Blog 3: “Show me the boy at 7 and I will show you the man”
Aug 2 – Quick jump back.
I was proud to join my student Colin Campbell for the festival premiere of his film Flash Point in the Student Shorts at the Bijou by the Bay. His work stands up very strong in story and image against the series of university film school shorts. Colin will be attending NYU in the fall after four years at Interlochen Arts Academy in our Motion Picture Arts Division.
Friday morning – Perverts Guide to Ideology at Milliken (somehow felt it was an academic companion to Martinov’s Propaganda). Directed by Sophie Fiennes starring philosopher Slavoj Zizek. Zizek travels throughout time and cinema to explain his philosophies on the formation, support, and acceptance of world ideology. It’s dense philosophy supported by both B-Movies like They Live (starring former WWF legend Rowdy Roddy Piper) and staples in film history – The Sound of Music and Taxi Driver.
Aug 3 – “Show me the boy at 7 and I will show you the man.”
Wasn’t sure if Susan Sullivan or Michael Apted were going to show at 35 Up. It turned out to be neither guest, but a good conversation rolled on afterward with some die hard Up fans to talk through some of the complicated topics of the series. Do we or do we not have the ability to break out of class systems we’re born into and early personality traits formed by the time we’re seven years old? Apted’s Up series is brilliant, committed to the long term discovery of the answers to the question of the powerful effects of class. I still wonder how/if the simple presence of the camera and this series in their lives has affected them.

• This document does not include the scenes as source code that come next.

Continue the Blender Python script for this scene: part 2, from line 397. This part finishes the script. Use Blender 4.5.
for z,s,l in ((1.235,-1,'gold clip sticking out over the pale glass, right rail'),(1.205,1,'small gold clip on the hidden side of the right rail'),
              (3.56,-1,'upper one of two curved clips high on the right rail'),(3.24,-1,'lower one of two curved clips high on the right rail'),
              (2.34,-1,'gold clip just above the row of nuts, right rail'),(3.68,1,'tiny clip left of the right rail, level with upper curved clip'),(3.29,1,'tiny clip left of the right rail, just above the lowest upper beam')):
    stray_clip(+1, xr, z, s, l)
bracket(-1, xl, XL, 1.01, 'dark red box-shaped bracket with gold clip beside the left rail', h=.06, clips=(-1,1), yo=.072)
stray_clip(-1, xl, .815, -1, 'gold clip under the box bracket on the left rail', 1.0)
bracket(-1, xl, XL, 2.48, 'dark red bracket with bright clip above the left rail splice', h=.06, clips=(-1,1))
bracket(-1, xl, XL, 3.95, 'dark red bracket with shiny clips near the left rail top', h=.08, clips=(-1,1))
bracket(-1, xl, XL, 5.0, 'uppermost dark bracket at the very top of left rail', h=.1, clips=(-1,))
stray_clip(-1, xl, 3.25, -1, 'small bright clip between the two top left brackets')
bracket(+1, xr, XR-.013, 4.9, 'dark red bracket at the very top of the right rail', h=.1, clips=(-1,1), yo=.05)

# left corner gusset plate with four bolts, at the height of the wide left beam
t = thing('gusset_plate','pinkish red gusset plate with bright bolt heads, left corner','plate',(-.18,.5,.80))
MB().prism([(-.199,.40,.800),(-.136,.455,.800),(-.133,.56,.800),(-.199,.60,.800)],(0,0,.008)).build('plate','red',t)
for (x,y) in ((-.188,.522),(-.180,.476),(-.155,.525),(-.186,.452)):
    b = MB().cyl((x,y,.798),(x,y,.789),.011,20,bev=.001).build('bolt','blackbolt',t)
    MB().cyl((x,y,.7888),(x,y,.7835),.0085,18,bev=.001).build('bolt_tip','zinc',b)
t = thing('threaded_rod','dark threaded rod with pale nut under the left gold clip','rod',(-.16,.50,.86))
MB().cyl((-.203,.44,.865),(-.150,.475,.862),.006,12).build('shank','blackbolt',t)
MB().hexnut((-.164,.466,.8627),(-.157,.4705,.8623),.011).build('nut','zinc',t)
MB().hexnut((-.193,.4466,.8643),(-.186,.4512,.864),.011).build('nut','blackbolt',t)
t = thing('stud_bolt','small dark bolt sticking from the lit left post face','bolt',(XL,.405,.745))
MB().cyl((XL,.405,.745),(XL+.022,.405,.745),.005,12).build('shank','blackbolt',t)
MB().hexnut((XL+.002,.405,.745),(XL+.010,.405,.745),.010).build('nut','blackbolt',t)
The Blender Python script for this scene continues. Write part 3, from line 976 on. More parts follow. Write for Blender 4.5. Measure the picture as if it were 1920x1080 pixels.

Then it was on to Narrative Shorts. Long live the Narrative Shorts, more than just a setup and punchline. A highlight was the stop motion animation Oh Willy…, a whacked out journey of a man whose mother dies a member of a naturist community where he becomes hopelessly lost on the property and turns bumbling survivalist in a surreal setting.
The end of the night was a return to NMC to moderate the Q/A for Propaganda at Dutmers with director Slavko Martinov. I don’t think there’s exactly a category for his kind of documentary. I question if it was documentary or something altogether new. There’s no way to be apathetic about this film. The film succeeded in stirring the audience in to two camps. Question everything.
Martinov won TCFF Founder’s Prize Best Film at the filmmaker’s party.
Michael Mittelstaedt is the director of the Motion Picture Arts Division at Interlochen Center for the Arts. He is currently on sabbatical writing his first Western that he plan to produce in the summer of 2014.